31 May 2022 - With the country observing Flag Days from 28 May to 12 June, the Civil Service Commission (CSC) reminded government workers of their duty to respect the Philippine flag as an act of patriotism.

“As civil servants, we should be living exemplars of patriotism. Not only is it part and parcel of the public nature of our jobs, but also because it is mandated by law," said CSC Chairperson Karlo Nograles.

"This is why patriotism is one of the core public service values, together with excellence, integrity, and spirituality.”

The CSC chief, a lawyer and former member of Congress, was referring to Republic Act No. 6713 or the Code of Conduct and Ethical Standards for Public Officials and Employees, in which “Nationalism and Patriotism” are included among the eight norms of conduct for public officials and employees.

Chairperson Nograles said that one of the ways government workers can show patriotism is by respecting the Philippine flag and what it represents.

"The flag’s history stems from our struggle for independence, and thus, is a visible reminder of the sacrifices of our heroes and our nation’s common ideals and aspirations,” he said.

“Given this, we should always comply with the guidelines stipulated in Republic Act No. 8491 or the Flag and Heraldic Code of the Philippines, including the proper display and hoisting of the flag; the conduct of flag raising and lowering ceremonies in government offices every first and last working days of the week, respectively; and proper singing of the National Anthem and recitation of the Panunumpa sa Watawat,” he explained.

The CSC head also urged government workers, as civil servants, to familiarize themselves with the 1987 Philippine Constitution, the Code of Conduct for public officials and employees, and other laws of the land.

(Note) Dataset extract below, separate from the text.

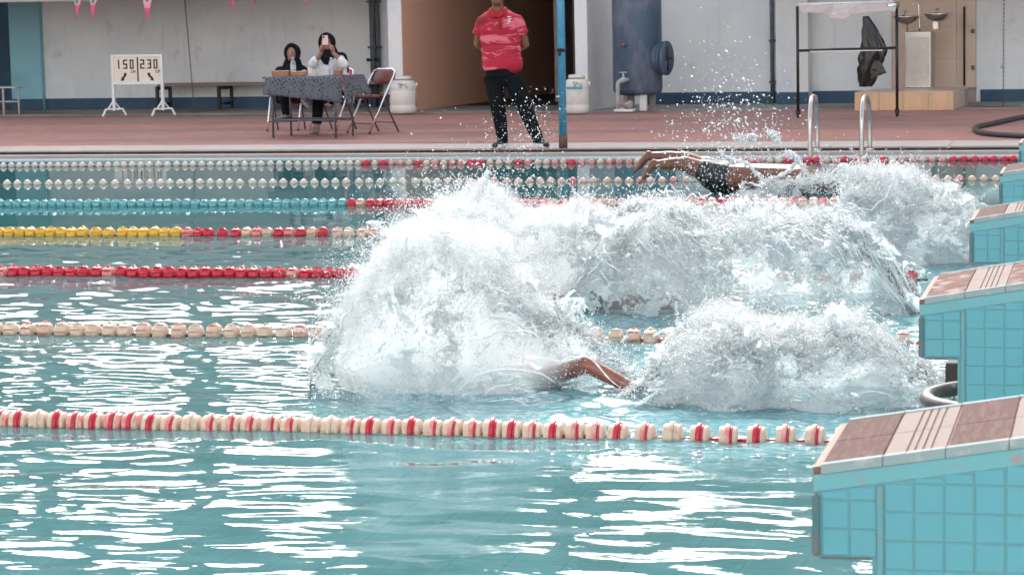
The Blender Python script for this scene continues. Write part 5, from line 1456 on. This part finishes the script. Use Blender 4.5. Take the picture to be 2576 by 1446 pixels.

According to the Chair, "as public servants, it is incumbent upon us to be examples of good and responsible citizenship."

Last, he urged them to provide excellent service at all times, without discrimination on the basis of age, gender, economic status, or political affiliation.

“Always be mindful that our loyalty lies with the country, and that we are all accountable to our people."

Republic Act No. 8491, or the Flag and Heraldic Code of the Philippines, establishes the period of 28 May to 12 June of each year as Flag Days, where all government offices, business establishments, learning institutions, and private homes are enjoined to display the Philippine Flag.

The 16-day observance begins with 28 May, the day when the flag was first raised after the Battle of Alapan on 28 May 1898, wherein Spanish forces were defeated by revolutionaries who thereafter captured the province of Cavite. The last day coincides with the celebration of Independence Day.